Trotz der Kulturpolitik

Reinhard Wengierek

Wir haben es immer gewusst: Hauptstadt-Theater, das gibt es! Die Kritiker-Jury des Fachblatts «Theater heute» bestätigt uns das jetzt aufs Schönste: Volksbühnen-Chef Frank Castorf wird für seine Dostojewski-Adaption «Erniedrigte und Beleidigte» zum Regisseur des Jahres», dessen Szenarist Bert Neumann zum Bühnenbildner und Autor René Pollesch zum Dramatiker des Jahres ernannt (für seine «Prater-Trilogie» an der Volksbühne). Auf den dritten Platz im Rennen um den Titel Theater des Jahres kommt das Deutsche Theater (DT). Ein Riesen-Kompliment für den erst eine Saison amtierenden Intendanten Bernd Wilms, dem einst nur Scheitern prophezeit wurde. Die Berlinerin Dagmar Manzel wird erhoben zur Schauspielerin des Jahres.

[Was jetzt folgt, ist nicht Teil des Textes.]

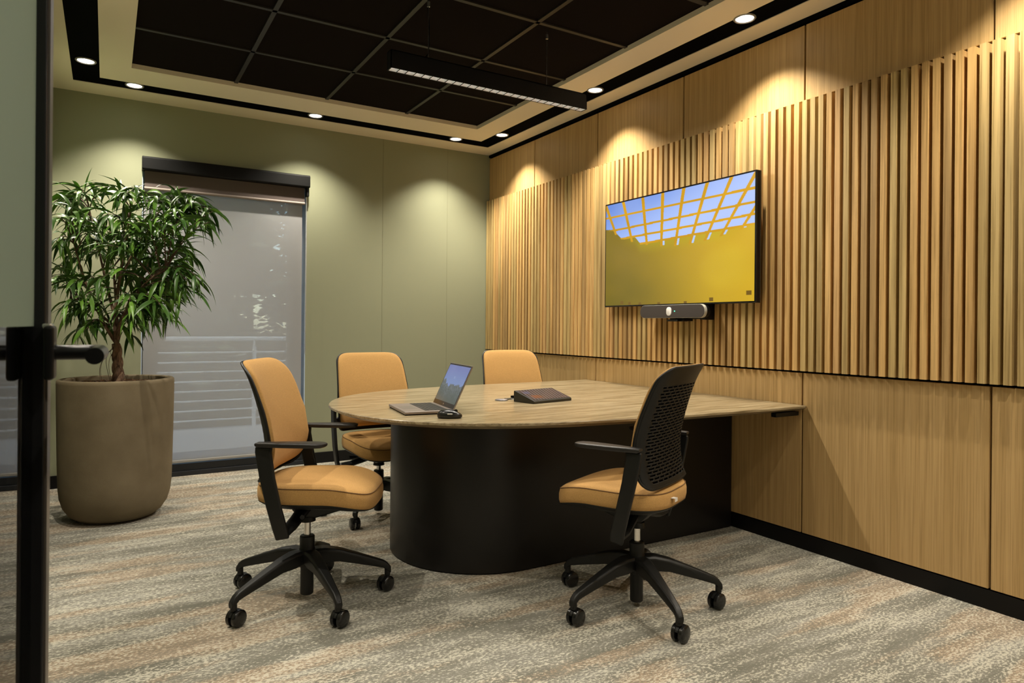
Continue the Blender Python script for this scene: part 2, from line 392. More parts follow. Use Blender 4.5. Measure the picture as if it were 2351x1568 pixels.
# ------------------------------------------------------------------ window, blind, balcony
wn = bpy.data.objects.new('window_1', None); COL.objects.link(wn); struct(wn)
yo0, yo1 = .115, .175
b = MB()
fwid = .115
b.box((WX0, yo0, 0), (WX0+fwid, yo1, WZ)); b.box((WX1-fwid, yo0, 0), (WX1, yo1, WZ)); b.box((WX0+fwid, yo0, WZ-.09), (WX1-fwid, yo1, WZ)); b.box((WX0+fwid, yo0, 0), (WX1-fwid, yo1, .10))
b.build('frame', mat('frame_grey', (.35, .36, .38), .5), wn, smooth=False, bevel=.003)
b = MB(); b.box((WX0, .0, .0), (WX1, .115, .035)); b.box((WX0, .018, .035), (WX1, .115, .088)); b.build('sill', M['frame_out'], wn, smooth=False, bevel=.002)
b = MB(); b.box((WX0+fwid, .14, .10), (WX1-fwid, .148, WZ-.09)); b.build('pane', M['glass'], wn, smooth=False)
b = MB(); b.box((WX0+.115, .085, .93), (WX0+.165, .113, 1.62)); b.build('pull_handle', M['rail'], wn, smooth=False, bevel=.006)
b = MB(); b.box((WX0, .002, .06), (WX0+.005, .115, 2.24)); b.box((WX1-.005, .002, .06), (WX1, .115, 2.24)); b.build('side_reveal', mat('reveal_daylight', (.55, .66, .80), .5), wn, smooth=False)  # the blue of daylight is put into the reveal colour
t = thing('roller_blind', 'grey see-through sunscreen roller blind with black cassette over the window', 'blind', ((WX0+WX1)/2, -.0, 0))
hw = (WX1-WX0)/2
b = MB(); prof = [(-.075, 2.335), (-.085, 2.325), (-.085, 2.245), (-.078, 2.238), (0.0, 2.238), (0, 2.335)]
b.rings([[(x, y, z) for y, z in prof] for x in (-hw-.004, hw+.010)]); b.build('cassette', mat('cassette_black', (.002, .002, .002), .5, spec=.2), t, smooth=False, bevel=.003)
b = MB(); b.box((-hw+.014, -.032, 2.115), (hw-.022, -.030, 2.245)); b.build('blockout_cloth', M['blockout'], t, smooth=False)
b = MB(); b.tube([(-hw+.012, -.031, 2.113), (hw-.020, -.031, 2.113)], .011, 12); b.build('hem_bar', mat('hem_taupe', (.22, .18, .155), .6), t)
b = MB(); b.box((-hw+.012, .010, .115), (hw-.030, .0108, 2.3)); b.build('sunscreen_cloth', M['sunscreen'], t, smooth=False)
b = MB(); b.box((-hw+.012, .004, .098), (hw-.030, .016, .118)); b.build('bottom_bar', mat('bar_grey', (.30, .29, .27), .5), t, smooth=False, bevel=.003)
b = MB(); b.tube([(hw-.006, -.012, 2.235), (hw-.006, -.012, .9)], .0018, 6); b.tube([(hw-.006, -.034, 2.235), (hw-.006, -.034, .9)], .0018, 6); b.build('chain', M['steel'], t)
b = MB(); b.box((hw-.012, -.06, 2.17), (hw+.008, -.004, 2.24)); b.build('end_bracket', M['blk_metal'], t, smooth=False, bevel=.004)

b = MB(); b.box((-5.2, .22, -.3), (1.6, 2.55, -.012)); struct(b.build('floor_balcony', M['pavers'], smooth=False)).name = 'floor'
t = thing('balcony_railing', 'white metal balcony railing with thin horizontal bars outside the window', 'railing', (-1.8, 2.42, -.012))
b = MB(); b.tube([(-3.4, 0, .985), (3.4, 0, .985)], .024, 12); b.build('handrail', M['rail'], t)
for k in range(8):
    b = MB(); z = .835-k*.105; b.tube([(-3.4, 0, z), (3.4, 0, z)], .009, 8); b.build('bar', M['rail'], t)
for x in (-2.3, -1.05, .14, 1.4, 2.65):
    b = MB(); b.box((x-.02, -.012, 0), (x+.02, .012, .90)); b.lathe([(.012, .90), (.012, .985)], 10, T=Matrix.Translation((x, 0, 0))); b.build('post', M['rail'], t, smooth=False)
b = MB(); b.box((-14, 2.56, -3.2), (14, 40, -3.0)); struct(b.build('floor_garden', M['grass'], smooth=False)).name = 'floor'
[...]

Als Ärgernis der Saison hingegen geißelt man die «kopf- und konturlose» deutsche Kulturpolitik. Da denken wir prompt an die Querelen um den Volkbühnen-Etat und Castorfs Vertragsverlängerung. Auch sollten die Altschulden des DT nicht mehr die Neu-Intendanz belasten. Und wie lange soll noch gelten: Berliner Spitzen-Theater haben wir nicht wegen, sondern trotz hiesiger Kulturpolitik.